All great design is a combination of creativity, art, and function. The Casa Terracota fits all those criteria with its originality and implementation of quirky features.

Designed by Columbian architect Octavio Mendoza, Casa Terracota is located in Villa de Leyva, Colombia: just over 20 minutes from the town’s central plaza, yet worlds away from any other type of architecture. Made completely out of clay, the 5,400-square-foot structure is a reflection of the artist’s love for the surrounding landscape. The project was inspired by a conversation he had with his niece, when she planted the “what if” idea that eventually evolved into creating an entire home out of clay. Twenty years later, Mendoza refers to the structure as the largest piece of pottery in the world.

After planning out the design, he began sculpting the clay one section at a time, allowing the material to dry and harden naturally in the sun. After that, he baked the material to a hardened finish. This required building fires in each section and keeping them lit for days on end.
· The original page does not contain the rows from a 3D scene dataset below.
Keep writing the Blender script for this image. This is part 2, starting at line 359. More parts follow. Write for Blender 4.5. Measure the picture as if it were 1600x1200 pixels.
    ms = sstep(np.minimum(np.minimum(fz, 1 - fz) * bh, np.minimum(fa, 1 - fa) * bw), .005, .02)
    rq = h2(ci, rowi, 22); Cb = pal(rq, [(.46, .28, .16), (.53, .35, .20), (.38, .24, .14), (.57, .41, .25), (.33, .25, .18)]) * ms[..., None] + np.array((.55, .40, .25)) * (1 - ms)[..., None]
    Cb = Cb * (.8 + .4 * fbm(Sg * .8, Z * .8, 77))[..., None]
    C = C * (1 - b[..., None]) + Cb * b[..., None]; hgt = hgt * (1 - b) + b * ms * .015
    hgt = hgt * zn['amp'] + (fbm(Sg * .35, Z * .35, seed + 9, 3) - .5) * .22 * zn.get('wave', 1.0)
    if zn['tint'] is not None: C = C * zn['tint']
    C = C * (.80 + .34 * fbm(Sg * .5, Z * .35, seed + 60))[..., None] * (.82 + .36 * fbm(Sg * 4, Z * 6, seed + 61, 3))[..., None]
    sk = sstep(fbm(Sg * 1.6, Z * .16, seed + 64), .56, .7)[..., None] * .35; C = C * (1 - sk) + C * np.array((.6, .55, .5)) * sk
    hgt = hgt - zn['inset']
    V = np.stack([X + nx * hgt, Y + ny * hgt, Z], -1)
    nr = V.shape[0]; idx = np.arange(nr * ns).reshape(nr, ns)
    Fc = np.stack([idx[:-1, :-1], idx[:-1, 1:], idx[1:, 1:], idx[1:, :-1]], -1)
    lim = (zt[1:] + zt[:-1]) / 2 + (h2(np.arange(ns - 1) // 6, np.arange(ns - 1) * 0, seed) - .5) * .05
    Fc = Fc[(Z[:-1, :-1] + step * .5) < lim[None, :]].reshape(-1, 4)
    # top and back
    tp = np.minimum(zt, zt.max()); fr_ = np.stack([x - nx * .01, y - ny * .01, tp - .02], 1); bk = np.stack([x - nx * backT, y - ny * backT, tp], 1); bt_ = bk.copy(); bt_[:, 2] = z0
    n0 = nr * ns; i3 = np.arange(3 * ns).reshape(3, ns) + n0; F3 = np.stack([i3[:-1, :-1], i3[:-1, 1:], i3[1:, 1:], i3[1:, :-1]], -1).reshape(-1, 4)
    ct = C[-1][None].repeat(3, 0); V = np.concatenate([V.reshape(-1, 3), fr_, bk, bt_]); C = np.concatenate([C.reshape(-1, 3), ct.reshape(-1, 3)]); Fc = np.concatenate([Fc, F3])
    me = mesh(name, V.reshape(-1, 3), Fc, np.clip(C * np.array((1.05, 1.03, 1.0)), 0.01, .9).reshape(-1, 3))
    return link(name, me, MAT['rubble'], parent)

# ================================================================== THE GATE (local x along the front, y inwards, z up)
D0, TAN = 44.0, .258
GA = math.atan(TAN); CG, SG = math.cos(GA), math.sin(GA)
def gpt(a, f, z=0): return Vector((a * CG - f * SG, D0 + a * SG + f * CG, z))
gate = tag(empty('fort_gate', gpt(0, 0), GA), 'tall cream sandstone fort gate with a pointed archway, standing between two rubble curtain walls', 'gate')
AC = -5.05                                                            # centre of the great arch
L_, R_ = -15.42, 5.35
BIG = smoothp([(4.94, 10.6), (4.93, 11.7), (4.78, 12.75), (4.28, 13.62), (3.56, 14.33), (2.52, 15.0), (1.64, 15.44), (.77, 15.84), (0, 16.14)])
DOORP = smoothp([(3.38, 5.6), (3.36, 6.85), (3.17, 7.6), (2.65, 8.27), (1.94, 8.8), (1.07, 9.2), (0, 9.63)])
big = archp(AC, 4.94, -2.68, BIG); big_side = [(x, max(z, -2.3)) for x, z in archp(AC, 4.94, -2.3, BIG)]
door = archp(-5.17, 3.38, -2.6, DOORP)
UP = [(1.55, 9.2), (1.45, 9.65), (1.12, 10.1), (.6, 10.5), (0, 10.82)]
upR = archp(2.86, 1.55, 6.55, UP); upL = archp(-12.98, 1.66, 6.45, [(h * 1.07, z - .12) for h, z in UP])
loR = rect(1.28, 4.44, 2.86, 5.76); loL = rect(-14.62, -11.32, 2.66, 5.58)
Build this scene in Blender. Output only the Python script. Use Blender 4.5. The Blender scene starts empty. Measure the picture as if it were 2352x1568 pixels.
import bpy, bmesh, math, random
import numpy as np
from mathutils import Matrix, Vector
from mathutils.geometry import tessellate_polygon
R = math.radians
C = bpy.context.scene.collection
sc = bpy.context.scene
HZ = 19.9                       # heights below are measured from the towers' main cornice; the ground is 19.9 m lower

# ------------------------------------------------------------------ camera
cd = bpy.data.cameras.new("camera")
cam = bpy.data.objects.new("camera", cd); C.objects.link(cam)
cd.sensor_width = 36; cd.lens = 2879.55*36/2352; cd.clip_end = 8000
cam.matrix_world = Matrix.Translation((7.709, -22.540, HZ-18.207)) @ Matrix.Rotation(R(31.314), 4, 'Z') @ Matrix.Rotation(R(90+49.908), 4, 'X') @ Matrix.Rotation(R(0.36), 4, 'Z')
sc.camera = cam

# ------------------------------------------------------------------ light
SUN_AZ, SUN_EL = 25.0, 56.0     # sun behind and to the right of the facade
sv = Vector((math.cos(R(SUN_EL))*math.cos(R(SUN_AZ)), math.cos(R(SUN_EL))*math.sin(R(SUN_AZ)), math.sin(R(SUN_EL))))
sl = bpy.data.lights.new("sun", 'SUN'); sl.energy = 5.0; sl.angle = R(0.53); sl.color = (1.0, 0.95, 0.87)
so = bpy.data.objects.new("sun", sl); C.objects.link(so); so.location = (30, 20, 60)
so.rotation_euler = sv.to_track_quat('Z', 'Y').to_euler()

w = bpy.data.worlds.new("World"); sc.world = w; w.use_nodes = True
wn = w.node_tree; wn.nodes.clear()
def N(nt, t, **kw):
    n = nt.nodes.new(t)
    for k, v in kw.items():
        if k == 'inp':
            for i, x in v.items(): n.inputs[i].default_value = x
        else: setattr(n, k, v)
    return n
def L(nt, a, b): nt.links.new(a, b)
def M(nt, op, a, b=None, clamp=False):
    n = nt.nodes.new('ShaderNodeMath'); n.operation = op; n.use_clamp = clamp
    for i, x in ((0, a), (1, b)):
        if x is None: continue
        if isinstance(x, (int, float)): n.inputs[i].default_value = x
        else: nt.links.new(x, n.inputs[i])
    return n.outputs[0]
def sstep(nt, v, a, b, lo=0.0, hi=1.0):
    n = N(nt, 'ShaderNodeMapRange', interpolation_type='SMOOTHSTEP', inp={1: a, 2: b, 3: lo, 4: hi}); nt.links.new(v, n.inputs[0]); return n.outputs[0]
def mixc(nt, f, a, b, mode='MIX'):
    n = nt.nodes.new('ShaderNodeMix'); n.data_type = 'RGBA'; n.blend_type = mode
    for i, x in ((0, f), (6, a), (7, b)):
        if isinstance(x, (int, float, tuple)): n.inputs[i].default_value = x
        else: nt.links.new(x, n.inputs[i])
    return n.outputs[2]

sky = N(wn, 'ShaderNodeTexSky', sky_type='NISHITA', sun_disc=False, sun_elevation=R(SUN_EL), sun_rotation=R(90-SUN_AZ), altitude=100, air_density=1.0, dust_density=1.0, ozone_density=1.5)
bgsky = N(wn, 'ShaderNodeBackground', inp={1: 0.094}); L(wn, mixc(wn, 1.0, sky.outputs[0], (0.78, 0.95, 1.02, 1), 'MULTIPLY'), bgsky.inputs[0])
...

The result is a home that challenges modern architecture to a competition in sustainable practices, artistry, and endurance.

Crafted from the natural elements of wind, fire, water, and earth, Casa Terracota is the ultimate form of sustainable architecture. In addition to being completely organic, it’s also completely fireproof. That means it’s a nearly indestructible solution to areas susceptible to wildfires. Even better, these natural elements are also self regulating, keeping cool on hot summer days and warming overnight using the heat retained during the day.

Endless unique features embellish the design with whimsical touches, including contoured walkways, built-in counters, and natural lighting. Even the handle alongside the stairway is a one-of-a-kind expression of natural elements.

As the project developed, Mendoza realized it was a gift to the planet and an opportunity to inspire other architects to return to eco-friendly building options. He says: “The earth allows us to work organically and artistically because there are endless possibilities to lift it and we have not yet discovered them. That is why I tell young architects to learn to look, to look the other way because the world is very wide and their perspective can change.”

The project began in 1999 with the intent to marry a building to the land using organic materials. Since its completion in 2016, Casa Terracotta has remained opened for daily tours and is used as a meeting place for artists and craftsmen who continue to teach, grow, and learn.